DATA EXCERPT:
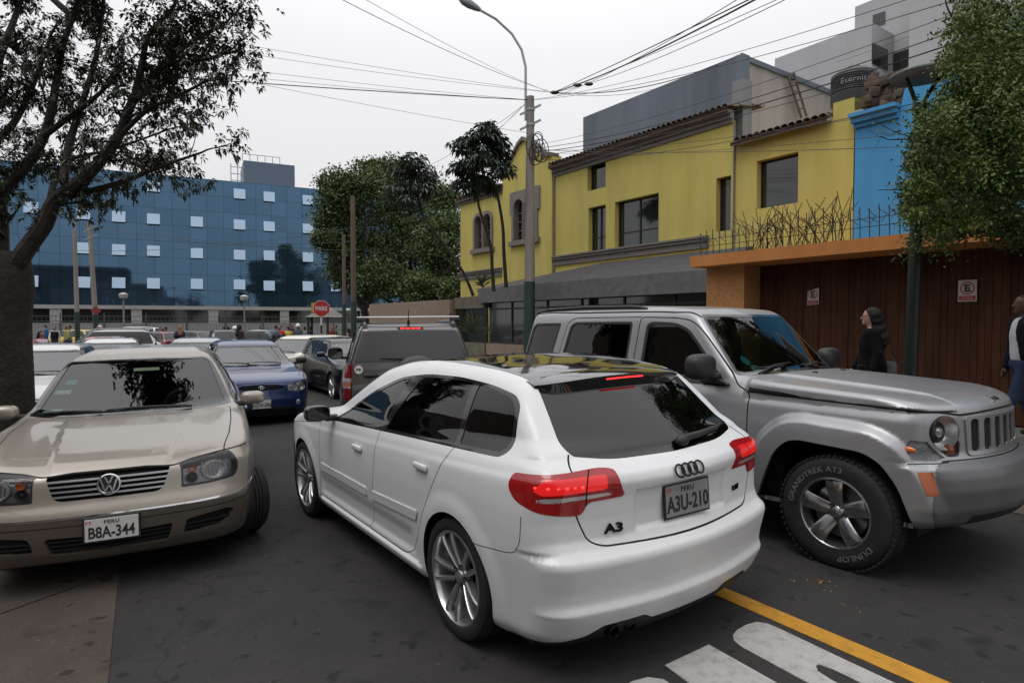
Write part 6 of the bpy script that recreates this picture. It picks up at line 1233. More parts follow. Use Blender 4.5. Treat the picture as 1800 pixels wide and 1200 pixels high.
# ------------------------------------------------------------------ the other cars: one builder, own proportions each
def paint(name, col, metal=.3, rough=.3, coat=1.0): return mat('paint_' + name, col, rough, metal, coat=coat, coatrough=.03, noise=.03, nscale=4, backdark=True)
def street_car(kind, loc, yaw, label, body, wb=2.45, fo=.80, ro=.75, W=1.67, H=1.40, hz=.70, cz=.92, cx=None, wx=None, rx=None, tail='hatch', h=.035, wheelr=.29, group=None, lod=1, lights='wide',
               gl=None, wsg=None, plate_txt=None, roof=None, lower=None, doors=True, mirror=None, rimstyle=None, pitchlamp=.12, boot=None, clear=.18, third=False, cat='car', lampu=(.35, .92), grill=None, boxy=0, side_glass_top=None, interior_on=True, rails=False, fog=False):
    root = empty(kind, loc, R(yaw), label, cat, group)
    w = W / 2; Lf = wb + fo; Lr = -ro; cx = cx or wb - .42; wx = wx or cx - .62; rx = rx if rx is not None else -.1; gl = gl or G_TINT; wsg = wsg or G_WS; boot = boot or cz + .08
    wz = wheelr - .005
    top = [(Lf + .02, hz - .12), (Lf - .04, hz - .02), (Lf - .14, hz + .02), (Lf - .45, hz + (cz - hz) * .55), (cx + .1, cz - .015), (cx, cz + .01), (wx, H - .075), (wx - .18, H - .02), (wx - .5, H), (rx + .1, H - .01), (rx - .1, H - .04)]
    rearp = {'hatch': [(rx - .18, H - .09), (Lr + .10, cz + .05), (Lr + .02, cz - .02), (Lr - .3, .5)], 'sedan': [(rx - .55, boot), (rx - .66, boot - .01), (Lr + .06, boot - .04), (Lr - .02, boot - .12), (Lr - .3, .5)],
             'wagon': [(Lr + .12, H - .07), (Lr + .04, H - .14), (Lr - .15, .6)], 'pickup': [(rx - .2, H - .1), (rx - .28, cz + .02), (rx - .4, cz), (Lr + .05, cz), (Lr - .05, cz - .1), (Lr - .3, .5)]}[tail]
    top += rearp; b = boxy
    half = [(clear - .08, w - .10), (clear, w - .045), (clear + .12, w - .03), (.45, w - .012), (.60, w), (cz - .18, w - .01), (cz - .08, w - .03), (cz - .02, w - .055), (cz + .03, w - .085), (H - .28, w - .17 + b), (H - .14, w - .235 + b), (H - .07, w - .29 + b), (H - .02, w - .38 + b), (H + .06, w - .5)]
    hb = max(.5, hz - .15)
    c = dict(top=top, half=half, front=[(clear - .1, Lf - .22), (clear, Lf - .07), (clear + .12, Lf - .005), (.46, Lf), (.52, Lf - .015), (hb + .06, Lf - .045), (hz, Lf - .08), (hz + .08, Lf - .2)],
             rear=[(clear - .1, Lr + .2), (clear, Lr + .08), (.35, Lr + .0), (.52, Lr), (.58, Lr + .04), (cz, Lr + .06), (cz + .1, Lr + .09 + (.0 if tail != 'wagon' else -.05)), (H, Lr + .2 if tail != 'wagon' else Lr + .10)],
             planlo=[(Lf, .15), (Lf - .15, .08), (Lf - .35, .035), (Lf - .6, .01), (wb - .3, 0), (.1, 0), (Lr + .45, .015), (Lr + .2, .045), (Lr, .10)], planhi=[(Lf, .15), (cx + .1, .035), (wx, .015), (wx - .5, 0), (.1, .0), (rx - .1, .03), (Lr, .09 if tail != 'wagon' else .05)],
             belt=[(-1, cz + .01), (wb, cz - .02), (Lf, cz - .02)], bottom=[(-1, clear + .03), (0, clear), (wb, clear - .02), (Lf, clear)], wheels=[(0, wz, wheelr + .025, .014), (wb, wz, wheelr + .025, .014)],
             kt=.055, kf=.18, kr=.14 if tail != 'wagon' else .10, bowf=.16, bowr=.12, bowglass=.18, xmid=(cx + Lr) / 2 + .2, crown=.045, st=.022 if h < .04 else .03)
    s = Shell(car_field(c), (Lr - .12, -w - .08, clear - .12), (Lf + .1, w + .08, H + .05), h); FC = front(wb + .15)
    P = body
    ct = H - (side_glass_top or .095); cb = cz + .035; tx = (H - cz) / max(.1, cx - wx)
    WB = lambda C, N: (C[:, 0] > wx - .25) & (C[:, 0] < cx + .15) & (C[:, 2] > cz - .06) & (N[:, 2] > .15) & (N[:, 0] > .1)
    wt, wbm = w - .30 + b * .8, w - .14
    s.region('top', fillet([(cx + .05, -.1), (cx + .02, .35), (cx - .06, wbm - .06), (cx - .15, wbm + .01), (wx + .02, wt + .02), (wx - .03, wt - .03), (wx + .03, .3), (wx + .05, -.1)], [0, .1, .06, .03, .03, .03, .1, 0]), 'ws_border', WB)
    s.region('top', fillet([(cx + .02, -.1), (cx - .01, .35), (cx - .09, wbm - .09), (cx - .17, wbm - .02), (wx + .06, wt), (wx + .03, wt - .04), (wx + .07, .3), (wx + .09, -.1)], [0, .1, .06, .03, .03, .03, .1, 0]), 'windscreen', WB, only=['ws_border'])
    if tail == 'sedan': s.region('top', fillet([(rx - .14, -.1), (rx - .14, wt - .06), (rx - .48, wbm - .04), (rx - .52, -.1)], .04), 'rear_glass', lambda C, N: (C[:, 0] < rx) & (N[:, 2] > .2) & (C[:, 2] > boot))
    else: s.region('end', fillet([(-.1, cz + .06), (w - .20, cz + .06), (w - .30 + b, H - .12), (-.1, H - .10)], [0, .06, .05, 0]), 'rear_glass', lambda C, N: (C[:, 0] < min(rx, .2)) & (N[:, 0] < -.2))
    if tail == 'wagon': re_t, re_b = Lr + .30, Lr + .22
    elif tail == 'hatch': re_t, re_b = rx - .10, Lr + .42
    else: re_t, re_b = rx - .06, rx - .40
    fx = lambda z: cx - .14 - (z - cb) / tx * 1.0
    P1 = [(cx - .16, cb), (wx + .08, ct - .02), (wx - .22, ct + .005), (.95 if wb > 2.5 else .85, ct + .01), (.97 if wb > 2.5 else .87, cb)]
    bp = P1[3][0] - .06; qp = .10
    P2 = [(bp, cb), (bp - .01, ct + .01), (qp, ct), (qp - .06, cb)]; P3 = [(qp - .12, cb), (qp - .05, ct), (re_t, ct - .02), (re_b, cb)]
    s.region('side', fillet([(cx - .06, cb - .025), (wx + .08, ct + .02), (wx - .25, ct + .03), (0, ct + .03), (re_t - .03, ct), (re_b - .05, cb - .025)], .05), 'seal', side())
    for i, p in enumerate((P1, P2, P3)):
        if i == 2 and abs(p[0][0] - p[3][0]) < .12: continue
        s.region('side', fillet(p, .03), 'glass%d' % (i + 1), side(), only=['seal'])
    if h < .06:
        s.gap('side', fillet([(cx + .06, cz - .03), (cx + .10, .55), (cx + .08, clear + .06), (bp + .06, clear + .06), (bp + .02, cb)], .06, closed=False), .009, 'gap', side(), only=['body'])
        s.gap('side', fillet([(bp + .06, clear + .06), (wheelr + .22, clear + .06), (wheelr + .06, .5), (qp - .02, cb)], .08, closed=False), .009, 'gap', side(), only=['body'])
        s.gap('top', [(cx + .03, w - .12), (wb + .3, w - .14), (Lf - .3, w - .20)], .010, 'gap', lambda C, N: (N[:, 2] > .25) & (C[:, 0] > cx) & (C[:, 2] > hz - .1), only=['body'])
        s.region('side', [(cx + .06, cz - .03), (cx + .10, .55), (cx + .08, clear + .06), (bp + .06, clear + .06), (bp + .02, cb + .02), (cx, cb + .02)], 'door1', side(), only=['body'])
        s.region('side', [(bp + .02, cb + .02), (bp + .06, clear + .06), (wheelr + .22, clear + .06), (wheelr + .06, .5), (qp - .02, cb + .02)], 'door2', side(), only=['body'])
    zf = Lf - .03; z0, z1 = hz - .20, hz - .055
    HL = lambda C, N: (C[:, 0] > wb + .1) & (N[:, 0] > 0) & (N[:, 2] < .8)
    lp = {'wide': [(lampu[0], z0 + .02), (lampu[0] + .03, z1 - .02), (lampu[1], z1 + .01), (lampu[1] + .10, z1 - .02), (lampu[1] + .03, z0 + .01), (lampu[0] + .2, z0 - .01)],
          'slit': [(lampu[0], z0 + .04), (lampu[0], z1 - .04), (lampu[1], z1 + .01), (lampu[1] + .16, z1 + .01), (lampu[1], z0 + .05)]}[lights]
    s.region(('wf', zf), fillet(lp, .03), 'headlight', HL, only=['body', 'gap'])
    gp = grill or [(-lampu[0] + .05, z0 + .03), (-lampu[0] + .07, z1 - .03), (0, z1 - .015), (lampu[0] - .07, z1 - .03), (lampu[0] - .05, z0 + .03), (0, z0 + .01)]
    s.region('ends', fillet(gp, .03), 'grille', FC, only=['body'])
    s.region('end', fillet([(-.1, clear + .03), (w - .25, clear + .04), (w - .30, clear + .15), (-.1, clear + .16)], .03), 'intake', FC, only=['body'])
    s.gap('ends', fillet([(-w + .12, hz - .02), (-lampu[0], z1 + .005), (0, z1 + .01), (lampu[0], z1 + .005), (w - .12, hz - .02)], .05, closed=False), .010, 'gap', lambda C, N: (C[:, 0] > wb + .4) & (N[:, 0] > .3), only=['body'])
    xr = Lr + .06; RL = lambda C, N: (C[:, 0] < .0) & (N[:, 0] < .3)
    tl = [(w - .20, cz - .22), (w - .20, cz - .04), (w + .12, cz - .04), (w + .08, cz - .22)] if lights != 'tall' else None
    s.region(('wr', xr), fillet(tl, .03), 'taillight', RL, only=['body'])
    for q in (0, wb): s.region('side', circ(q, wz, wheelr + .028), 'void', side())
    s.drop('void')
    low = lower or P
    s.part(['body', 'gap', 'seal', 'ws_border', 'intake'], None, root, 'body', mats=[P, M_GAP, M_RUB, M_GLOSSB, M_GAP], skirt=.02, skirt_m=M_GAP)
    s.part('windscreen', wsg, root, 'windscreen', off=-.004); s.part('rear_glass', gl, root, 'rear_window', off=-.004); s.part('grille', M_GAP, root, 'grille', off=-.015)
    for sgn in (1, -1):
        cs = (lambda q: lambda C, N: C[:, 1] * q > 0)(sgn)
        dA = s.part('door1', P, root, 'door', skirt=.012, cond=cs) or root; dB = s.part('door2', P, root, 'door', skirt=.012, cond=cs) or root
        s.part('glass1', gl, dA, 'window', off=-.006, cond=cs); s.part('glass2', gl, dB, 'window', off=-.006, cond=cs); s.part('glass3', gl, root, 'window', off=-.006, cond=cs)
        hl_ = s.part('headlight', G_LAMP, root, 'headlight', cond=cs)
        if hl_:
            s.part('headlight', M_REFL, hl_, 'lamp_bucket', off=-.03, cond=cs)
            if h < .06:
                for fy in (.32, .72):
                    y = lampu[0] + (lampu[1] - .12 - lampu[0]) * fy; p_, n_ = s.at('front', sgn * y, (z0 + z1) / 2); Mf = frame_at(p_ - n_ * .02, (1, 0, 0)); r_ = (z1 - z0) * .40
                    MB().lathe([(r_, .015), (r_ * .8, -.005), (r_ * .35, -.015), (0, -.017)], M=Mf.to_3x3(), c=Mf.translation, seg=18).build('reflector', M_REFL, hl_, smooth=True)
        s.part('taillight', M_RED, root, 'taillight', off=.003, cond=cs)
        mm = mirror or P
        mirror_pair(root, cx - .22, w - .10, cz + .07, sgn, mm, sz=(.13, .20, .125))
        st_ = rimstyle or dict(n=5, w0=.03, w1=.035, dish=.02, hub=.07, mat='rim_silver')
        for x_ in (0, wb): make_wheel('wheel', root, (x_, sgn * (w - .02), wz), wheelr, wheelr * .66, .19, st_, None, sgn, lod=1)
    if plate_txt is not None: plate(root, frame_at((Lf + .008, 0, .40), (1, 0, .05)), plate_txt, .085, .28, .14, lod=1)
    if h < .05:
        for y0, y1 in ((.50, -.08), (-.05, -.55)):
            Pp = []
            for i in range(6):
                y = y0 + (y1 - y0) * i / 5; p_, n_ = s.at('top', cx - .03 - .03 * i / 5 - .16 * y * y, y); Pp.append(p_ + n_ * (.015 + .012 * math.sin(math.pi * i / 5)))
            MB().tube(Pp, [.011, .011, .009, .008, .006, .004], 6).build('wiper', M_TRIM, root, smooth=True)
    if rails:
        for sgn in (1, -1): MB().tube([(wx - .1, sgn * (w - .33), H - .02), (wx - .2, sgn * (w - .33), H + .035), (rx, sgn * (w - .33), H + .03), (rx - .15, sgn * (w - .33), H - .03)], .014, 6).build('roof_rail', M_TRIM if rails == 1 else M_GREYM, root, smooth=True)
    if interior_on: interior(root, max(Lr + .3, rx - .6), cx - .05, w - .17, clear + .15, cz, dashx=cx - .22, driver=1)
    underbody(root, Lr + .25, Lf - .35, w - .12, clear, .6, [0, wb], wheelr + .03)
    root['_shell'] = 0; del root['_shell']
    return root, s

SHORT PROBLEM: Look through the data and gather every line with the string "wide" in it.

SOLUTION FOR THIS EXERCISE:
Write part 6 of the bpy script that recreates this picture. It picks up at line 1233. More parts follow. Use Blender 4.5. Treat the picture as 1800 pixels wide and 1200 pixels high.
def street_car(kind, loc, yaw, label, body, wb=2.45, fo=.80, ro=.75, W=1.67, H=1.40, hz=.70, cz=.92, cx=None, wx=None, rx=None, tail='hatch', h=.035, wheelr=.29, group=None, lod=1, lights='wide',
    lp = {'wide': [(lampu[0], z0 + .02), (lampu[0] + .03, z1 - .02), (lampu[1], z1 + .01), (lampu[1] + .10, z1 - .02), (lampu[1] + .03, z0 + .01), (lampu[0] + .2, z0 - .01)],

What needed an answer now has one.